▸ Provided material:

——

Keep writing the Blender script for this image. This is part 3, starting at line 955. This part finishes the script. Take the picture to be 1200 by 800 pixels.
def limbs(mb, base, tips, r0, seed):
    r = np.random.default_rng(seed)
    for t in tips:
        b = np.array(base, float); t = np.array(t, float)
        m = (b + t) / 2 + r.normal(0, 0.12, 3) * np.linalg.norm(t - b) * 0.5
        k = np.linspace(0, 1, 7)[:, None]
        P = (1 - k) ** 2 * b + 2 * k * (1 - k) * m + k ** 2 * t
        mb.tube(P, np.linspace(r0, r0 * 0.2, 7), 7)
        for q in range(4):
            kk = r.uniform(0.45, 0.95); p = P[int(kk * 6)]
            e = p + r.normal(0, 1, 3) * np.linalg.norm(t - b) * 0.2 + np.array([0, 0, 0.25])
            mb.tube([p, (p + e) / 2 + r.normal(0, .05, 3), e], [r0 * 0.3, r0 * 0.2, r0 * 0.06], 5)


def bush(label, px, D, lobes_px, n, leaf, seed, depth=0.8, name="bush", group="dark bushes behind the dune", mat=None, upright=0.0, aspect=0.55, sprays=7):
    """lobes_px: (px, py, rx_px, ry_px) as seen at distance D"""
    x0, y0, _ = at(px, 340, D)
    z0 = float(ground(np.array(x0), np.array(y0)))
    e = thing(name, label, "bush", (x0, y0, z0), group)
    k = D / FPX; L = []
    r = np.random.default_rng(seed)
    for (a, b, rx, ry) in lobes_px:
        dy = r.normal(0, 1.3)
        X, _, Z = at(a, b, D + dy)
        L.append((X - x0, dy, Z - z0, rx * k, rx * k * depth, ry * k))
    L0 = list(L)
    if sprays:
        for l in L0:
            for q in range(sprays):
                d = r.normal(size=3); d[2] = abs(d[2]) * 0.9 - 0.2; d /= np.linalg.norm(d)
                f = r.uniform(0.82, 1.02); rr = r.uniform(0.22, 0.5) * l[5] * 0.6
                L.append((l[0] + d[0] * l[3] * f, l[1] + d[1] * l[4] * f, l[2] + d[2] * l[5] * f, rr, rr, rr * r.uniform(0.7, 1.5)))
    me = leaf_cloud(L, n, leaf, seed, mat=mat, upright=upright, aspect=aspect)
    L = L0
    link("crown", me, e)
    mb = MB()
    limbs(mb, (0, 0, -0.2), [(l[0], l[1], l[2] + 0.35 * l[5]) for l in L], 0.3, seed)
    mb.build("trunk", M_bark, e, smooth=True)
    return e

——

▸ Request: Give the listing again, word for word.

▸ The response:
Keep writing the Blender script for this image. This is part 3, starting at line 955. This part finishes the script. Take the picture to be 1200 by 800 pixels.
def limbs(mb, base, tips, r0, seed):
    r = np.random.default_rng(seed)
    for t in tips:
        b = np.array(base, float); t = np.array(t, float)
        m = (b + t) / 2 + r.normal(0, 0.12, 3) * np.linalg.norm(t - b) * 0.5
        k = np.linspace(0, 1, 7)[:, None]
        P = (1 - k) ** 2 * b + 2 * k * (1 - k) * m + k ** 2 * t
        mb.tube(P, np.linspace(r0, r0 * 0.2, 7), 7)
        for q in range(4):
            kk = r.uniform(0.45, 0.95); p = P[int(kk * 6)]
            e = p + r.normal(0, 1, 3) * np.linalg.norm(t - b) * 0.2 + np.array([0, 0, 0.25])
            mb.tube([p, (p + e) / 2 + r.normal(0, .05, 3), e], [r0 * 0.3, r0 * 0.2, r0 * 0.06], 5)


def bush(label, px, D, lobes_px, n, leaf, seed, depth=0.8, name="bush", group="dark bushes behind the dune", mat=None, upright=0.0, aspect=0.55, sprays=7):
    """lobes_px: (px, py, rx_px, ry_px) as seen at distance D"""
    x0, y0, _ = at(px, 340, D)
    z0 = float(ground(np.array(x0), np.array(y0)))
    e = thing(name, label, "bush", (x0, y0, z0), group)
    k = D / FPX; L = []
    r = np.random.default_rng(seed)
    for (a, b, rx, ry) in lobes_px:
        dy = r.normal(0, 1.3)
        X, _, Z = at(a, b, D + dy)
        L.append((X - x0, dy, Z - z0, rx * k, rx * k * depth, ry * k))
    L0 = list(L)
    if sprays:
        for l in L0:
            for q in range(sprays):
                d = r.normal(size=3); d[2] = abs(d[2]) * 0.9 - 0.2; d /= np.linalg.norm(d)
                f = r.uniform(0.82, 1.02); rr = r.uniform(0.22, 0.5) * l[5] * 0.6
                L.append((l[0] + d[0] * l[3] * f, l[1] + d[1] * l[4] * f, l[2] + d[2] * l[5] * f, rr, rr, rr * r.uniform(0.7, 1.5)))
    me = leaf_cloud(L, n, leaf, seed, mat=mat, upright=upright, aspect=aspect)
    L = L0
    link("crown", me, e)
    mb = MB()
    limbs(mb, (0, 0, -0.2), [(l[0], l[1], l[2] + 0.35 * l[5]) for l in L], 0.3, seed)
    mb.build("trunk", M_bark, e, smooth=True)
    return e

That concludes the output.